Unfortunately, the Cabinet Secretary has been vilified, tried and presumed guilty in the court of contrived public opinion. Allegations of wrongdoing have been flying around since the release of part payment of Sh1.5 billion by the National Treasury to the Ministry of Education, who in turn passed the money on to NLC to pay the owners of LR No 7879/4.

Among the allegations peddled is that the Ministry of Education compensated for land that was public. Nothing could be further from the truth.

It is on record in the report of the Departmental Committee on Lands of the National Assembly that there is no evidence of the land, LR No 7879/4, ever being sub-divided to create identifiable areas on which the schools sit. The Director of Surveys confirms authoritatively that the only sub-division on the land is that which produces the site acquired by the General Service Unit (LR No 7879/24) and the balance where the schools and other illegally erected structures, which is LR No 7879/25. Any ordinary Kenyan will tell whoever cares to listen that there can never be public land (without a title) inside private land.

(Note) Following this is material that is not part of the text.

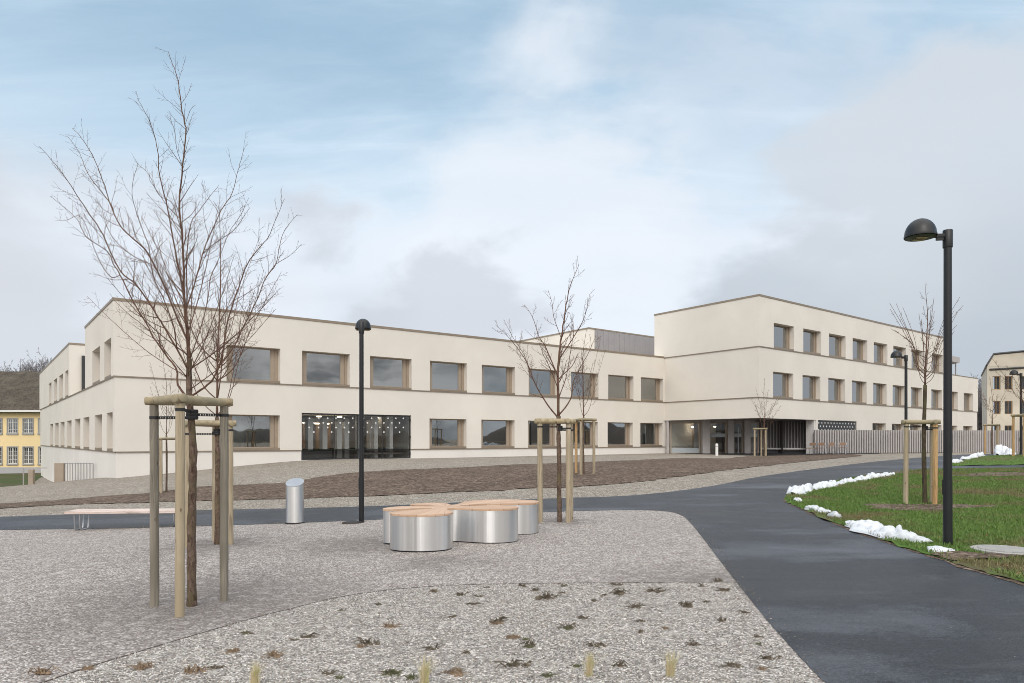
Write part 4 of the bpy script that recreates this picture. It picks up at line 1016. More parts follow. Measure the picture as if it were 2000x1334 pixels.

It follows therefore that the truth remains sacrosanct: the entire land is private land and belongs to the registered owners (as per the records in the land registry which have also been upheld in court decisions). How then can a payment made through due process of the law, to the registered owners of the land, become an act of fraud? How can one justify such wild allegations that the Government lost Sh1.5 billion without offering irrefutable evidence?

Ruaraka land is private freehold land. The NLC played its rightful role in the acquisition process, including placing a 30-day notice of the intended acquisition of the land in the Kenya Gazette. I wish to urge well-meaning Kenyans to judge Matiang’i fairly. In all fairness, Kenyans should be spared from the theatre of political witch-hunts.